In this document I cannot follow the expansion made by the author at equation 3.14. I reproduce it here for reference
$$\partial_j[\lambda \delta_{ij}\partial_k u_k+\mu(\partial_i u_j+\partial_j u_i)]$$
$$=\partial_i \lambda \partial_k u_k+\lambda \partial_i \partial_k u_k+\partial_j \mu (\partial_i u_j+\partial_j u_i)+\mu \partial_j \partial_iu_j+\mu \partial_j \partial_j u_i$$
Where $\partial_i = \frac{\partial}{\partial x_i}$. In the second expression, I can see there is a contraction going on namely for the first term $\partial_j\lambda\delta_{ij}\partial_ku_k = \partial_i\lambda\partial_ku_k$. I can also see that the second term from the first expression reoccurs as the third term in the second expression.

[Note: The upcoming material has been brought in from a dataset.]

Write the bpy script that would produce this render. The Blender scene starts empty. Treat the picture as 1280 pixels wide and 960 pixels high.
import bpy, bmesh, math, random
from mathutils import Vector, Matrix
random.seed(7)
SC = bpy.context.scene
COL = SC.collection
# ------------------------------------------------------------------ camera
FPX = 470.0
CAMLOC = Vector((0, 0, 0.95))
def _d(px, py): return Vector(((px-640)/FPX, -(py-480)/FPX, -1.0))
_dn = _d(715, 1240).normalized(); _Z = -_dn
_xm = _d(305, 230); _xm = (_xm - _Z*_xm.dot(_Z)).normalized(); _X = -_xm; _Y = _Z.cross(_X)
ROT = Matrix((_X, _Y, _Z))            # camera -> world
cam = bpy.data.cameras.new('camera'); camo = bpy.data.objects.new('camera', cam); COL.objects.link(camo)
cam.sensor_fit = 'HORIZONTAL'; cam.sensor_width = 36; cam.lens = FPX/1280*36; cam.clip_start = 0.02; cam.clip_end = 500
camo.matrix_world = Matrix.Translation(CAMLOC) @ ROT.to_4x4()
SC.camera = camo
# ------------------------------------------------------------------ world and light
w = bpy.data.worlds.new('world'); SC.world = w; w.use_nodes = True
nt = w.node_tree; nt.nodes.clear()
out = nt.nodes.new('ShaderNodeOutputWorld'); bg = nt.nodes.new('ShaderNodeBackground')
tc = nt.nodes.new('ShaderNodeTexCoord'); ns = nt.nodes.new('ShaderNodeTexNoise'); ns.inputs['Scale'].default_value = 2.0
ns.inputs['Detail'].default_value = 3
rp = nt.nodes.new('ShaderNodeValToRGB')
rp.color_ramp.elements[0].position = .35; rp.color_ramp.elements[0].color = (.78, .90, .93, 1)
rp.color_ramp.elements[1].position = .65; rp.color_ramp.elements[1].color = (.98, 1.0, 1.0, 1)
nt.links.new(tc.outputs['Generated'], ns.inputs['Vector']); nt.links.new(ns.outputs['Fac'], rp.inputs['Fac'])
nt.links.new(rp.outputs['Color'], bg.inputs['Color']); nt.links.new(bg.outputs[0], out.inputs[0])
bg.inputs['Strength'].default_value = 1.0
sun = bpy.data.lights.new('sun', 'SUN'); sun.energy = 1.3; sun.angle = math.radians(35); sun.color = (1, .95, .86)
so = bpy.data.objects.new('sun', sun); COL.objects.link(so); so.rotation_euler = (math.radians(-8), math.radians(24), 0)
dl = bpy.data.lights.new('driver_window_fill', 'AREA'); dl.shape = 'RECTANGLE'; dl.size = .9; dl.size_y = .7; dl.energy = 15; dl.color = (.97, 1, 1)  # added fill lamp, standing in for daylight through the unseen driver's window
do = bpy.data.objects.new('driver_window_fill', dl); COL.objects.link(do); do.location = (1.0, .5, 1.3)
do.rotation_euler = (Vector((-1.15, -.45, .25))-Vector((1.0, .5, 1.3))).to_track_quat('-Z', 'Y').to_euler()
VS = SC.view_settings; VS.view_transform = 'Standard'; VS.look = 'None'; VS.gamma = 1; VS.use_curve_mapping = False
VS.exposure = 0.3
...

However I have no clue where the other terms are coming from.
What are the intermediate steps necessary to arrive at the second expression? Could someone please provide a full expansion? Thanks
Let us first split the left side in two terms: $$ \partial_j[\lambda \delta_{ij}\partial_k u_k+\mu(\partial_i u_j+\partial_j u_i)] = \partial_j[\lambda \delta_{ij}\partial_k u_k] + \partial_j[\mu(\partial_i u_j+\partial_j u_i)] $$
For the first term we apply the product rule (noticing $\delta_{ij}$ is constant) and contract over $j$: $$ \partial_j[\lambda \delta_{ij}\partial_k u_k] = (\partial_j\lambda)\delta_{ij}\partial_ku_k + \lambda\delta_{ij}(\partial_j\partial_ku_k) = (\partial_i\lambda)\partial_ku_k + \lambda(\partial_i\partial_ku_k) $$
For the second term we do the same: $$ \partial_j[\mu(\partial_i u_j+\partial_j u_i)] = (\partial_j\mu)(\partial_i u_j+\partial_j u_i) + \mu \partial_j(\partial_i u_j+\partial_j u_i) \\ = (\partial_j\mu)(\partial_i u_j+\partial_j u_i) + \mu (\partial_j\partial_i u_j+\partial_j\partial_j u_i) $$
Adding the two results we reach the right hand side of you equation.